Francia in piena recessione. Dalle colonne de «Les Echos» l’economista Rémy Prud’homme torna a parlare della “follia” di un progetto faraonico in mano a lobbies e politici regionali.
A metà maggio, i dati diffusi da Eurostat, che riguardavano l’economia della zona euro, decretavano senza mezzi termini l’entrata della Francia in recessione dal primo trimestre 2013, dopo quattro trimestri di progressiva erosione del Pil. Le rilevazioni compiute su 20 dei 27 Paesi non erano rosee per nessuno (soltanto Germania, Belgio e Slovacchia assicuravano una tiepida crescita del Pil mentre l’Austria rimaneva stabile) ma la Francia venne definita il “nuovo malato d’Europa”.
Non più tardi di due settimane, i primi di giugno, si poteva leggere su «Le Monde» un servizio allarmante che titolava a piena pagina come fossero ormai oltre 900mila i giovani che in Francia non si davano più la pena di cercare un lavoro. Estate e autunno caldi han quindi visto sfilare per le strade francesi studenti, operai, agricoltori, autotrasportatori, postini, i “berretti rossi” bretoni e tanti altri.
Cresce la disoccupazione mentre il Pil francese continua a scendere.
Il 16 dicembre vengono pubblicati i dati forniti dal Pmi – Purchasing Managers’ Index – che effettua indagini tra i direttori acquisti nel comparto manifatturiero e dei servizi, come rende noto l’agenzia Reuters. E ciò che ne risulta è un’ulteriore contrazione dell’attività del settore privato.
Due giorni dopo, il 18 dicembre, compare tra le colonne dell’autorevole quotidiano di economia e finanza «Les Echos» un editoriale che definisce “il progetto faraonico” della linea ferroviaria ad Alta velocità Torino-Lione “una follia economica”. A dirlo è Rémy Prud’homme, economista, professore emerito di Paris XII e docente al MIT – Massachussetts Institute of Technology –, per anni docente all’Institut d’Urbanisme de Paris.
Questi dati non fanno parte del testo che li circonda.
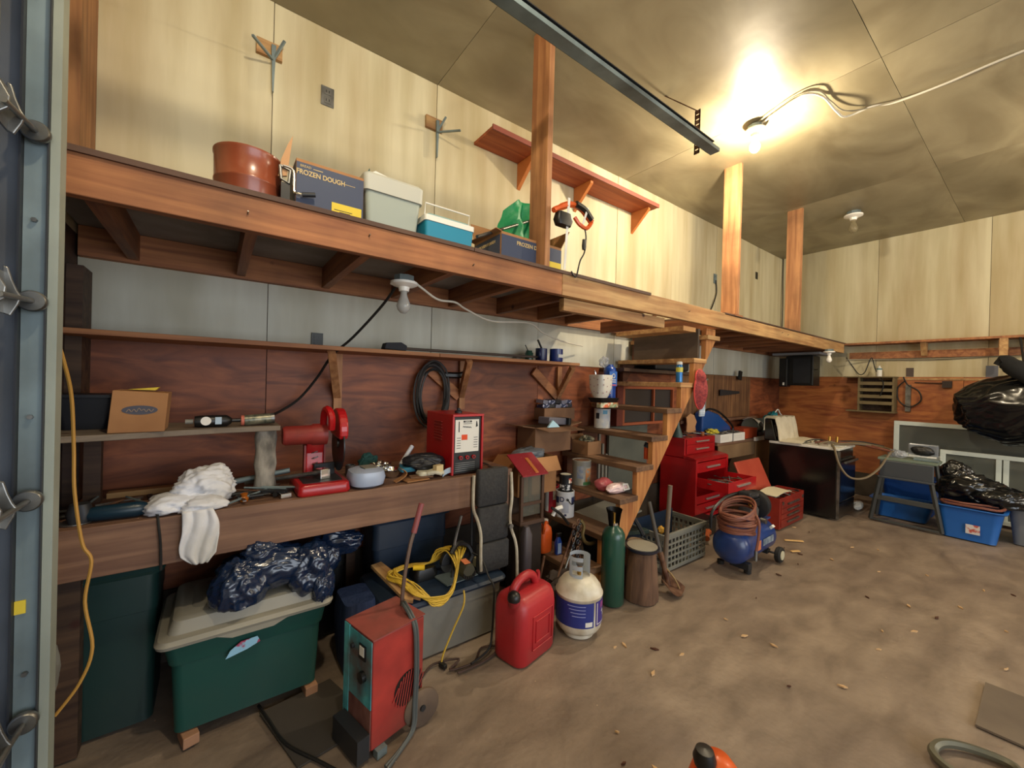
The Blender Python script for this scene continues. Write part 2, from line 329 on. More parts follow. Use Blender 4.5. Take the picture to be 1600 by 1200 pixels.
# ================================================================== loft with joists, deck, beam, posts
lf = thing('storage_loft', 'long timber storage loft with knotty front beam running along the back wall', 'loft', (3, 1.75, 1.914))
Y1, ZB, ZT = 1.70, 1.914, 2.05
put('beam', bx(nb(), -.49, 1.6, Y1, Y1+.04, ZB, ZT-.012), WX, lf, bevel=.003)
put('beam', bx(nb(), 1.603, 5.7, Y1, Y1+.04, ZB, ZT-.004), LX, lf, bevel=.003, label='lighter knotty length of beam')
put('beam', bx(nb(), 5.703, 6.86, Y1+.002, Y1+.042, ZB, ZT-.006), LX, lf, bevel=.003)
put('ledger', bx(nb(), -.49, 7.09, YB-.045, YB-.002, ZB-.01, ZT-.016), WX, lf)
for k in range(18):
    x = -.33+k*.405
    if 2.45 < x < 3.5: continue
    put('joist', bx(nb(), x, x+.038, Y1+.042, YB-.047, ZB+.002, ZT-.016), WY, lf)
put('joist', bx(nb(), 2.41, 2.448, Y1+.042, YB-.047, ZB+.002, ZT-.016), WY, lf); put('joist', bx(nb(), 3.52, 3.558, Y1+.042, YB-.047, ZB+.002, ZT-.016), WY, lf)
DECK = mat('grey_painted_deck', '#8f8a84', '#77706a', rough=.8, sc=(5, 5, 5)); DECKT = mat('worn_dark_deck', '#4a3329', '#5d4436', rough=.7, sc=(3, 9, 3))
for a, b in ((-.49, 1.0), (1.004, 2.445), (3.53, 4.9), (4.904, 7.09)):
    dk = put('deck_panel', bx(nb(), a, b, Y1-.01 if b < 3 else Y1+.0, YB-.002, ZT-.014, ZT+.004), DECKT, lf)
    put('underside_sheet', bx(nb(), a, b, Y1+.05, YB-.05, ZT-.0156, ZT-.0146), DECK, dk)
put('trimmer', bx(nb(), 1.66, 2.70, 1.745, 1.785, 1.838, 1.912), LX, lf); put('trimmer', bx(nb(), 2.62, 2.66, 1.787, 2.3, 1.838, 1.93), WY, lf)
for x, zt in ((1.463, ZC-.012), (3.752, ZC-.012), (5.232, ZC-.012)):
    solo('loft_post', bx(nb(), x, x+.038, Y1+.001, Y1+.15, ZT+.014 if 3 < x < 4 else ZT+.005, zt), WZ, 'upright knotty timber post between loft and ceiling, %s of three' % {1: 'nearest', 3: 'middle', 5: 'farthest'}[int(x)], 'post', 'loft posts', bevel=.003)
put('post_foot', bx(nb(), 3.7, 3.85, Y1-.005, Y1+.16, ZT-.002, ZT+.012), WX, lf)
for x, z in ((.08, 1.97), (.5, 1.99), (1.0, 1.965), (2.95, 1.985), (4.75, 1.99), (4.9, 1.98)):
    put('nail', cy(nb(), (x, Y1-.014, z+.006), (x, Y1+.002, z), .0028, n=6), STEEL, lf)
# ================================================================== stairs
st = thing('open_staircase', 'open timber staircase with notched stringers climbing to the loft', 'staircase', (2.4, 2.1, 0))
RISE, RUN, NX, NT = .205, .18, 2.06, 8
def nose(i): return NX+RUN*(8-i)          # i = 8 lowest numbered as in the photo (z = .41), 1 highest
def tz(i): return ZT-RISE*i
poly = []
for i in range(9, 0, -1):
    poly += [(nose(i)+.022, tz(i)-RISE if i < 9 else 0), (nose(i)+.022, tz(i)-.04)]
poly[0] = (nose(9)+.022, 0)
poly += [(nose(1)+.2, tz(1)-.04), (nose(1)+.2, 1.83), (3.44, 1.78)]
low = [(3.44, 1.78), (3.40, 1.66), (2.02, .0)]
SP = [(nose(9)+.022, 0.0), (nose(9)+.022, tz(9)-.04)]
for i in range(8, 0, -1): SP += [(nose(i)+.022, tz(i+1)-.038), (nose(i)+.022, tz(i)-.04)]
SP += [(nose(1)+.025, 1.905), (3.50, 1.905), (3.50, 1.80), (2.00+.08, .0)]
put('stringer', prism(nb(), SP, 'y', 1.765, 1.803), SX, st)
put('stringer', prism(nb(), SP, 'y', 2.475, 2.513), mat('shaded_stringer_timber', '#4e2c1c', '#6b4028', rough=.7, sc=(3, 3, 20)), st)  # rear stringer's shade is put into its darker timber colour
for i in range(9, 0, -1):
    z = tz(i); x = nose(i); a = -.010 if i in (1,) else 0
    put('tread', ob(nb(), (x+.10, 2.135+a, z-.02), (.205, .765-2*a, .038), (0, 0, .006*((i*7) % 5-2))), TY if i > 3 else LX, st, bevel=.004)
put('landing_board', bx(nb(), 3.05, 3.24, 1.80, 2.48, 1.862, 1.90), LX, st)
put('riser_board', bx(nb(), 3.30, 3.33, 1.81, 2.46, 1.65, 1.90), mat('dusty_board', '#4b4036', '#5e5246', rough=.9, sc=(3, 3, 9)), st)
put('riser_board', bx(nb(), 1.875, 1.9, 1.77, 2.48, 0, .162), DX, st)
# ================================================================== work bench
bn = thing('long_workbench', 'long wall workbench with a wide timber front edge and worn top', 'workbench', (.4, 2.25, 0))
BZ, BY = .867, 1.95
put('front_board', bx(nb(), -.445, 1.35, BY, BY+.04, .69, BZ), GX, bn, bevel=.003)
for a, b, m_ in ((BY+.041, 2.18, GX), (2.183, 2.37, GX), (2.373, YB-.013, GX)):
    put('top_plank', bx(nb(), -.445, 1.49, a, b, BZ-.04, BZ), m_, bn, bevel=.003)
for x in (-.44, 1.42): put('leg', bx(nb(), x, x+.06, 2.08, 2.14, 0, BZ-.041), DX, bn)
put('leg', bx(nb(), .64, .69, 2.47, 2.53, 0, BZ-.041), DX, bn)
put('end_board', bx(nb(), 1.36, 1.49, 2.02, 2.06, .55, BZ-.041), GX, bn)
# long wall shelf with brackets
sh = thing('long_wall_shelf', 'long narrow plank shelf on angled wooden brackets below the loft', 'shelf', (.8, 2.4, 1.54))
prv = -.49
for b in (1.1, 2.32):
    put('plank', bx(nb(), prv, b-.002, 2.235, YB-.001, 1.545, 1.567), wood('shelf_edge_timber', '#8d5a38', '#b07a4d', 0, damt=.3), sh, bevel=.002); prv = b
for x, top in ((.49, 0), (1.33, 1), (2.28, 1)):
    put('bracket_arm', bar(nb(), (x, 2.275, 1.535), (x+.09, 2.535, 1.29), .04, .035, (0, 1, 1)), WZ, sh)
    put('bracket_upright', bx(nb(), x+.07, x+.115, 2.52, 2.545, 1.2, 1.544), WZ, sh)
    if top: put('bracket_arm', bar(nb(), (x-.2, 2.52, 1.50), (x+.07, 2.53, 1.29), .02, .07, (0, 0, 1)), WX, sh)
# upper wall shelf
us = thing('cedar_wall_shelf', 'reddish wall shelf with three triangular brackets high above the loft', 'shelf', (2.6, 2.46, 3.0))
put('plank', bx(nb(), 1.49, 3.43, 2.32, YB-.001, 3.135, 3.155), CED, us)
put('front_lip', bx(nb(), 1.49, 3.43, 2.306, 2.319, 3.13, 3.165), mat('purple_brown_lip', '#8a4a3c', rough=.6), us)
for x in (1.89, 2.52, 3.33): put('bracket', prism(nb(), [(YB-.001, 3.134), (2.36, 3.134), (2.36, 3.11), (YB-.001, 2.93)], 'x', x, x+.03), mat('orange_pine_bracket', '#c0743a', '#b0652f', rough=.6, sc=(5, 5, 5)), us)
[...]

La Torino-Lione, sostiene Prud’homme, è più costosa del Tunnel della Manica, ovvero dell’intera linea Parigi-Londra, i cui ricavi non coprono né gli investimenti effettuati né il mantenimento; la Torino-Lione non arriverebbe a coprire neanche il 10% dei costi. Le cause sono ormai note: preventivo destinato a salire, traffico stagnante prima, in declino poi. Ma ciò che preoccupa Prud’homme è che il progetto non potrà mai contare su investitori o banche, dovendosi poggiare esclusivamente su denaro pubblico anche se “ci viene detto che l’Unione Europea contribuirà per il 10-15% alla spesa, con soldi nostri. Curiosa istituzione drogata e schizofrenica: da un lato esige che Italia e Francia riducano il debito pubblico e la pressione fiscale, ma dall’altro le incoraggia ad affrontare pesanti, inutili, spese”.
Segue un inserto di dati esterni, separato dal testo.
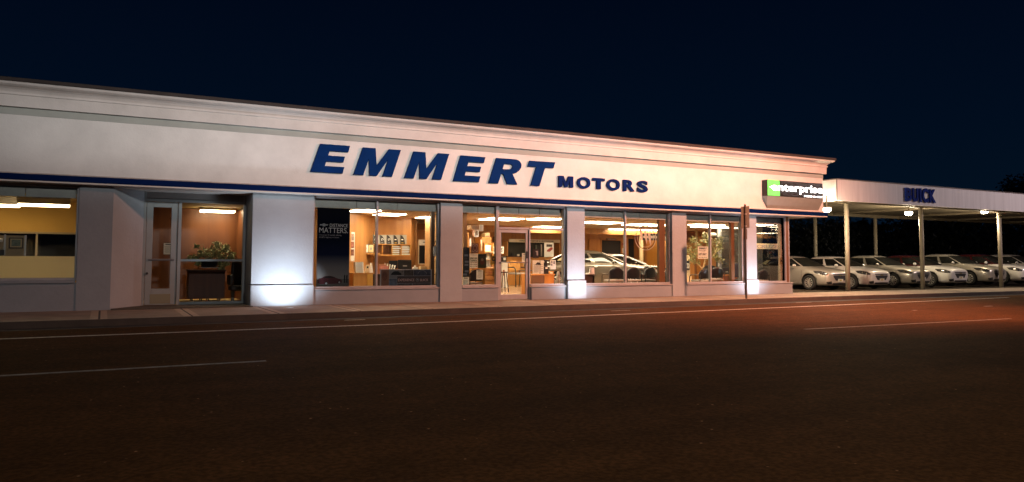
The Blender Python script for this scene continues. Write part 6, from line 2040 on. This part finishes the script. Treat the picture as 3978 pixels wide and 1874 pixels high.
def conifer(px, ptop, Y, w, label, seed=1):
    random.seed(seed)
    q = at(px, ptop, Y)
    H = q.z
    o = thing('conifer', label, 'tree', (q.x, Y, 0), 'conifers beyond the lot')
    MB().tube([(q.x, Y, -.1), (q.x, Y, H * .97)], [H * .02, .02], 7).build('trunk', TBARK, o)
    mb = MB()
    for k in range(900):
        t_ = random.random() ** .8
        z = H * (.06 + .94 * t_)
        r_ = w * (1 - t_) * random.uniform(.3, 1.08) + .05
        a = random.uniform(0, 2 * PI)
        p = Vector((q.x + r_ * .5 * math.cos(a), Y + r_ * .5 * math.sin(a), z))
        d = Vector((math.cos(a), math.sin(a), -.35)) * (r_ * .6 + .2)
        s_ = Vector((-math.sin(a), math.cos(a), 0)) * (.16 * w + .08)
        mb.add([p + s_ * .3, p + d * .6 + s_, p + d, p + d * .6 - s_], [(0, 1, 2, 3)])
    mb.build('crown', CLEAF, o)


broad_tree(3975, 1010, 668, 55, 5.0, 'tall dark tree rising above the far end of the carport roof', 'trees beyond the lot', 2600, seed=3)
broad_tree(4120, 1010, 640, 60, 7.5, 'large dark tree at the photo edge beyond the carport end', 'trees beyond the lot', 1800, seed=4)
conifer(3350, 856, 62, 4.2, 'dark pointed conifer, taller of the two seen under the carport', 5)
conifer(3412, 872, 62, 3.6, 'dark pointed conifer, shorter of the two seen under the carport', 6)
for k, (px, pt_, Y, sp, lab) in enumerate(((3105, 850, 48, 4.5, 'dark bushy tree just past the showroom corner'), (3165, 905, 54, 5, 'low dark tree behind the rear carport post'), (3205, 862, 50, 4.0, 'dark loose tree under the first flood lamp'), (3262, 893, 58, 6, 'low dark tree left of the first carport post'), (3310, 893, 66, 7, 'low dark tree below the taller conifer'), (3470, 895, 60, 8, 'wide dark tree left of the middle flood lamp'),
                                          (3540, 880, 56, 7, 'dark tree below the middle flood lamp'), (3640, 868, 54, 8, 'wide dark tree right of the middle carport post'), (3730, 872, 56, 8, 'dark tree between the middle and last posts'), (3815, 862, 55, 8, 'dark tree below the last flood lamp'))):
    broad_tree(px, 1010, pt_, Y, sp, lab, 'trees beyond the lot', 1100, seed=20 + k)
hg = thing('hedge', 'long dark hedge closing the back of the car lot', 'hedge', (100, 75, 0))
mb = MB()
leaf_cloud(mb, [((x, 75 + random.uniform(-.5, .5), random.uniform(.5, 3.0)), 1.5) for x in range(20, 180)], 5200, .9)
mb.build('foliage', TLEAF, hg)
mb = MB()
for x in range(20, 180, 4):
    mb.tube([(x, 75, 0), (x + .3, 75, 1.4), (x, 75, 3.2)], [.09, .07, .03], 5)
mb.build('stems', TBARK, hg)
Chi beneficia delle sovvenzioni statali sono sempre gli stessi: le lobbies dei grandi appalti e i politici eletti nelle regioni interessate, Piemonte e Rhône-Alpes.
Ben prima che si cominciasse a parlare seriamente di recessione (agosto 2012), in Francia la Corte dei Conti fu molto critica nei riguardi della linea Torino-Lione, raccomandando “di non accantonare troppo in fretta l’alternativa di migliorare la linea esistente”, che secondo Prud’homme era un modo per dire “Abbandonare il progetto!”
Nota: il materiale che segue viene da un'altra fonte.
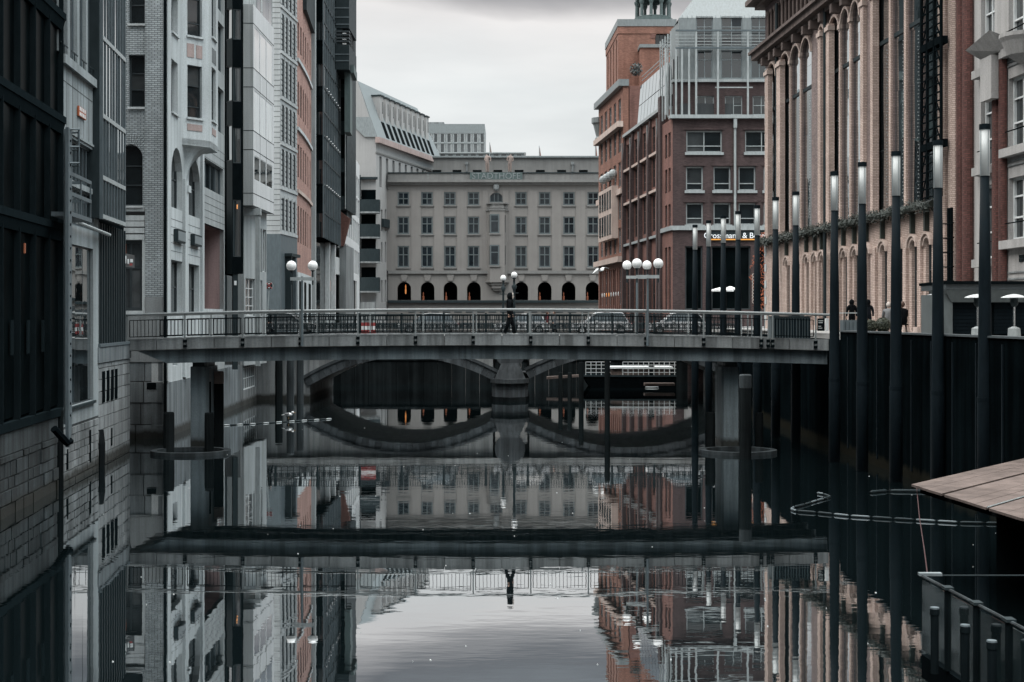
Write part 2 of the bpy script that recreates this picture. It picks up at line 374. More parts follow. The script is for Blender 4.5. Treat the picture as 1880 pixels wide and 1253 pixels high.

Ma la situazione è cambiata all’ombra dell’Arco di Trionfo, se anche la Sncf (Société Nationale des Chemins de fer Français) sostiene di mala voglia la realizzazione della nuova linea Av, ben cosciente del fatto che le verrà attribuita la responsabilità dell’incremento del debito pubblico; e, d’altro canto, anche il ministero di Economia e Finanza è “fortemente contrario” a incrementare una spesa supplementare di queste proporzioni.
Sarebbe meglio rileggere attentamente, almeno in Francia, quanto il 21 giugno scorso la commissione Mobilité 21 ha deposto nelle mani del governo in tema di investimenti sui trasporti, abbandonare i sogni faraonici e tornare a metter mano alle reti locali.